個人的には,養老院の老人たちに「涙で枕を濡らすよりゃあ死んだ方がましだ〜」と陽気に歌わせたハリー・ニルソンの楽しい曲――アルバム "Son of Schmilsson"(1972)所収の "I'd Rather Be Dead" ――を数十年振りに思い出させてもらったので,その点は良かったんですが.
[どうせ当たらない]
こんな真っ暗なドラマを土曜夜9時に放送するってのは英断だと思い,珍しく見続けている日テレ『銭ゲバ』であるが,元々早かった展開が終盤に近付いてますます加速すると共に,第6回からマツケンとミムラの演技合戦の様相も呈し始めており,見逃せない.現時点であと2回で完結だが,最後はどうなるのか.
原作では,蒲郡風太郎は警察からは逃げおおせるけれど,虚無感から自室で拳銃自殺する.
だが,ドラマではそのとおりにしないだろう.彼は自殺もしないし,改心もしない.キャラ的に,そうしてはいけないと思う.
となると,あのまま悪党として生き延びるか,捕まるか,殺されるかのいずれかだ.
現実的に考えれば,あれだけ穴だらけの犯罪を続けて捕まらない訳はないのだが,これはリアリズム作品ではないから,最後まで捕まらないこともあり得る.
かと言って,視聴者のカタルシスを考慮すれば,風太郎が全く無傷で済まされるという訳にもいかない.

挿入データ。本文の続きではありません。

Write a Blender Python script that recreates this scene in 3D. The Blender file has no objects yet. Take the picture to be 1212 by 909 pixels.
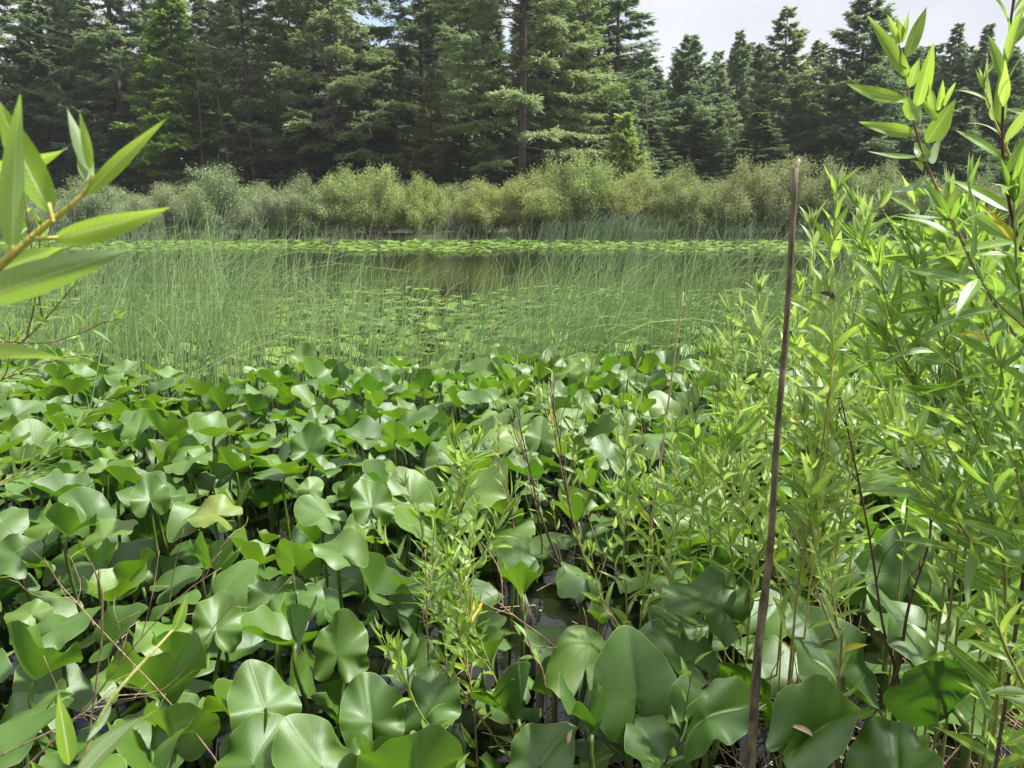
import bpy, math, random
import numpy as np
from mathutils import Vector, Matrix
from mathutils.bvhtree import BVHTree

random.seed(7)
RS = np.random.RandomState(11)
S = bpy.context.scene
COL = S.collection
rad = math.radians
U = random.uniform

# ------------------------------------------------------------------ camera
EYE = 1.6
PITCH = rad(13.6)
FPX = 910.0
cam_d = bpy.data.cameras.new("camera")
cam = bpy.data.objects.new("camera", cam_d)
COL.objects.link(cam)
cam.location = (0, 0, EYE)
cam.rotation_euler = (math.pi / 2 - PITCH, 0, 0)
cam_d.sensor_width = 36
cam_d.lens = 36 * FPX / 1212
cam_d.clip_start = 0.05
cam_d.clip_end = 3000
cam_d.dof.use_dof = True
cam_d.dof.focus_distance = 2.6
cam_d.dof.aperture_fstop = 13
S.camera = cam
CP = np.array([0, 0, EYE])


def ray(x, y):
    a, b = (x - 606) / FPX, (454.5 - y) / FPX
    return np.array([a, math.cos(PITCH) + b * math.sin(PITCH), -math.sin(PITCH) + b * math.cos(PITCH)])


def at_d(x, y, Y):
    r = ray(x, y)
    return CP + r * (Y / r[1])


def at_z(x, y, z):
    r = ray(x, y)
    return CP + r * ((z - EYE) / r[2])


def proj(p):
    p = np.asarray(p, float) - CP
    f = p[..., 1] * math.cos(PITCH) - p[..., 2] * math.sin(PITCH)
    u = p[..., 1] * math.sin(PITCH) + p[..., 2] * math.cos(PITCH)
    return 606 + FPX * p[..., 0] / f, 454.5 - FPX * u / f, f


# ------------------------------------------------------------------ mesh helpers
def norm(v):
    v = np.asarray(v, float)
    return v / (np.linalg.norm(v) + 1e-12)


class MB:
    """Collects quads; every vertex carries (u, v, tint)."""

    def __init__(self):
        self.v, self.f, self.a, self.m, self.n = [], [], [], [], 0

    def add(self, v, f, a, mi=0):
        v = np.asarray(v, np.float32).reshape(-1, 3)
        f = np.asarray(f, np.int32).reshape(-1, 4)
        a = np.asarray(a, np.float32)
        if a.ndim == 1:
            a = np.tile(a, (len(v), 1))
        self.v.append(v)
        self.f.append(f + self.n)
        self.a.append(a)
        self.m.append(np.full(len(f), mi, np.int32))
        self.n += len(v)

    def arrays(self):
        return (np.concatenate(self.v), np.concatenate(self.f), np.concatenate(self.a), np.concatenate(self.m))

    def mesh(self, name, mats, origin=(0, 0, 0), smooth=True):
        v, f, a, m = self.arrays()
        return raw_mesh(name, v - np.asarray(origin, np.float32), f, a, m, mats, smooth)

    def build(self, name, mats, parent=None, origin=(0, 0, 0), smooth=True):
        if not isinstance(mats, (list, tuple)):
            mats = [mats]
        o = bpy.data.objects.new(name, self.mesh(name, mats, origin, smooth))
        COL.objects.link(o)
        if parent is not None:
            o.parent = parent
        else:
            o.location = origin
        return o


def raw_mesh(name, v, f, a, m, mats, smooth=True):
    me = bpy.data.meshes.new(name)
    nf = len(f)
    me.vertices.add(len(v))
    me.vertices.foreach_set("co", np.ascontiguousarray(v, np.float32).ravel())
    me.loops.add(nf * 4)
    me.loops.foreach_set("vertex_index", np.ascontiguousarray(f, np.int32).ravel())
    me.polygons.add(nf)
    me.polygons.foreach_set("loop_start", np.arange(0, nf * 4, 4, dtype=np.int32))
    me.polygons.foreach_set("loop_total", np.full(nf, 4, np.int32))
    for x in mats:
        me.materials.append(x)
    me.polygons.foreach_set("material_index", np.ascontiguousarray(m, np.int32))
    me.polygons.foreach_set("use_smooth", np.full(nf, smooth, bool))
    at = me.attributes.new("leafc", "FLOAT_VECTOR", "POINT")
    at.data.foreach_set("vector", np.ascontiguousarray(a, np.float32).ravel())
    me.update(calc_edges=True)
    me.validate()
    return me


def spline(pts, n):
    P = np.asarray(pts, float)
    if len(P) == 2:
        t = np.linspace(0, 1, n)[:, None]
        return P[0] * (1 - t) + P[1] * t
    Q = np.vstack([2 * P[0] - P[1], P, 2 * P[-1] - P[-2]])
    out = []
    for s in np.linspace(0, len(P) - 1 - 1e-9, n):
        i = int(s)
        t = s - i
        a, b, c, d = Q[i:i + 4]
        out.append(0.5 * (2 * b + (c - a) * t + (2 * a - 5 * b + 4 * c - d) * t * t + (3 * b - a - 3 * c + d) * t ** 3))
    return np.array(out)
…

となると...まぁ俺の予想は当たらないから,よそう.
因みに,これも並行世界ものというべきか,彼が自殺していない別の世界を描いた作品もあったと記憶するし,実は自殺に失敗して生きてて娘もいて,その娘が父親以上の銭ゲバになるという作品(『銭ゲバの娘 プーコ』)もある.このへんは,いかにもジョージ秋山らしいいい加減さだが,後に描かれた「異本」のいずれも最初の『銭ゲバ』を超えてないのは,当然と言えば当然であろう.